• **Given exercise**: Show every line that has the string "from" in it.

>>>

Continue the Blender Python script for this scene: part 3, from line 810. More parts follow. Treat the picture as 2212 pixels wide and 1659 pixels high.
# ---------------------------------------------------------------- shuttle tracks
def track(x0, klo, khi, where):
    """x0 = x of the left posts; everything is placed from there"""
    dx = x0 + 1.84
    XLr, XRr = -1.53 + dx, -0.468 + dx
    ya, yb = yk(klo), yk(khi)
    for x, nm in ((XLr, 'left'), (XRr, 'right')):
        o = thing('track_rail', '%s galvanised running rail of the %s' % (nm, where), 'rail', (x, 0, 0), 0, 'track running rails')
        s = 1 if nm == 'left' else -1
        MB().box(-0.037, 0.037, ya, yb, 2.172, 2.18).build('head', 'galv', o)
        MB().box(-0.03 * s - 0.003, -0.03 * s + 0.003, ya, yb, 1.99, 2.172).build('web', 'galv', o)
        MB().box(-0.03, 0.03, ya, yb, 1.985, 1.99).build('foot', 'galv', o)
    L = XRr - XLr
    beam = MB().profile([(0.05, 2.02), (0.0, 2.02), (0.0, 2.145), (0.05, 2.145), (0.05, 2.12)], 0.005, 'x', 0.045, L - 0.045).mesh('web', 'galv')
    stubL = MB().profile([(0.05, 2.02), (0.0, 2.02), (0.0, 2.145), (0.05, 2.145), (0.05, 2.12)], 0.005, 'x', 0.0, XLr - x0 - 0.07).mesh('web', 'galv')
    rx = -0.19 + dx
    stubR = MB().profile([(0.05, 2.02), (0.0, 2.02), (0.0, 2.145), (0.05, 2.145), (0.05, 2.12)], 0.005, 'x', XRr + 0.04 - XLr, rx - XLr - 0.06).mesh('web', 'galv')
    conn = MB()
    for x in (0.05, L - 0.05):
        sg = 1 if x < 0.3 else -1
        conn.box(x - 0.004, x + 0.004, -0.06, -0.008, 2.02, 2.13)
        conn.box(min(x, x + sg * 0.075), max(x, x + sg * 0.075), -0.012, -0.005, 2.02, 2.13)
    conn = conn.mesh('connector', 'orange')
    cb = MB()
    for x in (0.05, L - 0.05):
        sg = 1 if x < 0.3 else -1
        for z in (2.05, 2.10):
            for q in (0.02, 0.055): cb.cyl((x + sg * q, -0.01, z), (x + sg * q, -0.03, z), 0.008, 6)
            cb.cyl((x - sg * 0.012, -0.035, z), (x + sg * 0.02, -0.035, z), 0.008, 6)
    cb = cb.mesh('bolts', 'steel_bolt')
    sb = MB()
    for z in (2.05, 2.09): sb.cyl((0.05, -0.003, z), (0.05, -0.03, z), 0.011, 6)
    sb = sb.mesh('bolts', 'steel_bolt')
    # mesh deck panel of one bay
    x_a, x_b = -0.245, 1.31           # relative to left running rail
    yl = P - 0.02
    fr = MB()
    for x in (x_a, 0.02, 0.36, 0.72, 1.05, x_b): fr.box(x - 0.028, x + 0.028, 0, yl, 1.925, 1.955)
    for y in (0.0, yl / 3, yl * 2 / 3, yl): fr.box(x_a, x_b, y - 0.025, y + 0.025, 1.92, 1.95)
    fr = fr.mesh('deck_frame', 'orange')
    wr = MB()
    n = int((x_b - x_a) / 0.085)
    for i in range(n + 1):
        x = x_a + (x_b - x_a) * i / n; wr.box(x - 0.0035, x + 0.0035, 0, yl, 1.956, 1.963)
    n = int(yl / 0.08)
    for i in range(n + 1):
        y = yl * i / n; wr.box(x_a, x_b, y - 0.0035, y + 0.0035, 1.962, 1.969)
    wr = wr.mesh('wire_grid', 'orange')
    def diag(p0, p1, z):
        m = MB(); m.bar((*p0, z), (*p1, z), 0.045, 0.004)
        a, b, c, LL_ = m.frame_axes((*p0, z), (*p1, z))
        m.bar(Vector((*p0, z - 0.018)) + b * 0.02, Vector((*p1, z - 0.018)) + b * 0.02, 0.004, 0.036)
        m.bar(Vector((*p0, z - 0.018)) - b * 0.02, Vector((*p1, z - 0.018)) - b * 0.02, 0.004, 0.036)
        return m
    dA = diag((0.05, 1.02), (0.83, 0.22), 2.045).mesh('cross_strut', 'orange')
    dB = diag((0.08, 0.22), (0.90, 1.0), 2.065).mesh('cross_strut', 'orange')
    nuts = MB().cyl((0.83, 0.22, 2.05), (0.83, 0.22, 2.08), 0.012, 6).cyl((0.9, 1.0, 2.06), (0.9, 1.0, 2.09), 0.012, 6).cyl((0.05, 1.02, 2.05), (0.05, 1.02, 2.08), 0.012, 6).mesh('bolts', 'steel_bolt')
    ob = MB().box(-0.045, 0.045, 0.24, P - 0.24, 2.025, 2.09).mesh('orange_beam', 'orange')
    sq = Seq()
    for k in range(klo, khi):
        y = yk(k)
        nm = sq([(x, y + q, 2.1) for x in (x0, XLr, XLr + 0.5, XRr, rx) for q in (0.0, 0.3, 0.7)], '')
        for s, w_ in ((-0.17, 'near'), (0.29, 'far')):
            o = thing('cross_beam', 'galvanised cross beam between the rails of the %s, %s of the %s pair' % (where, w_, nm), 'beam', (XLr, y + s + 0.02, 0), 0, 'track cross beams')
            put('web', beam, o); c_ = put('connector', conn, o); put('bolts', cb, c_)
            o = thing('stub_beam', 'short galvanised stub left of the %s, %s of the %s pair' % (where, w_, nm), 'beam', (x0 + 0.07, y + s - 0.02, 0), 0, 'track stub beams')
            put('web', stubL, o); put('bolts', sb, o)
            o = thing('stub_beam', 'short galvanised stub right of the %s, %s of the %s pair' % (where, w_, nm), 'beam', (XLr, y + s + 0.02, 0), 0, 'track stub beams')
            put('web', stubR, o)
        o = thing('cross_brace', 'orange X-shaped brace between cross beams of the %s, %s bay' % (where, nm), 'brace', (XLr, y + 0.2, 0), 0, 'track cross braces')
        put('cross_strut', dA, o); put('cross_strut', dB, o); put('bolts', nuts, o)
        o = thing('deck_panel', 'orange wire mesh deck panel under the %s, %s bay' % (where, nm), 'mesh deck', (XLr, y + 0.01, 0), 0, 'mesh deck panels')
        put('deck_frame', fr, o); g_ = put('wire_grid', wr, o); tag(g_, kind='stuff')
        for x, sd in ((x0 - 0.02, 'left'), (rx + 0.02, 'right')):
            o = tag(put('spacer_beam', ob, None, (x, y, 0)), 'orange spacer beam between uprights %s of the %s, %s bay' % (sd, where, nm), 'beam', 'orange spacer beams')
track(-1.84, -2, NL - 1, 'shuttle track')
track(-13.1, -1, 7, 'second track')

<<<

• **Answer to this problem**:
Continue the Blender Python script for this scene: part 3, from line 810. More parts follow. Treat the picture as 2212 pixels wide and 1659 pixels high.
    """x0 = x of the left posts; everything is placed from there"""